International Webinar Series ini ditayangkan secara live di kanal YouTube UINSI TV.
https://youtu.be/Hy5VhxXyyPc
Melalui Zoom Meeting, Pdt. Dr. Asnath Niwa Natar, M.Th. sampaikan materi tentang “Membangun Masyarakat yang ramah Gender Perspektif Lintas Iman”.
“Perempuan dalam masyarakat Yahudi, pada Perjanjian Lama, budaya patriarkinya sangat kuat dan ditempatkan pada nomor dua, harus patuh pada laki-laki atau suaminya. Walaupun ada diskriminasi perempuan, tapi juga ditonjolkan perempuan-perempuan seperti Hawa, Miriam, Debora, Ester & Wasti, Rahab & Yael.”
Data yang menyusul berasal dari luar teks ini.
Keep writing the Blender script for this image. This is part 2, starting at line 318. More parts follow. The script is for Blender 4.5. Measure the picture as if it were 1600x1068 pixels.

“Di Perjanjian Baru, perempuan tidak didiskriminasi dan sangat menghargai perempuan. Rasul Paulus sendiri, tokoh misionaris dalam Alkitab rekan-rekan pelayanannya perempuan, tanpa bantuan perempuan pelayanannya tak bisa berjalan.”
Riska Dwi Agustin, S.Hum., M.A. sebagai narasumber kedua mengangkat “Perspektif Kesetaraan untuk Mewujudkan Masyarakat yang Ramah Gender”.
“Laki-laki dan perempuan punya lintasan lari yang sama, saling membantu antara laki-laki dan perempuan. Mencuci, memasak, bukan hanya perempuan tetapi juga bisa dilakukan oleh laki-laki jadi setelah pemahaman kesetaraan ini maka tidak ada lagi perbedaan dan sama-sama punya lintasan yang sama,” ungkapnya.
“Konsep gender ini konstruksi sosial, yang menetapkan masyarakat. Ini dikatakan perempuan jika ia lemah lembut, kalem, sedangkan laki-laki yang tegas, tanggung jawab, berani, bisa jadi pemimpin. Padahal perempuan yang berani ada, laki-laki yang kalem ada juga, jadi fleksibel. Sayangnya, masyarakat masih suka tertukar-tukar, karena perempuan dari dulu masak, jadi kodratnya perempuan adalah masak, padahal tidak demikian,” imbuhnya. (humas/rh).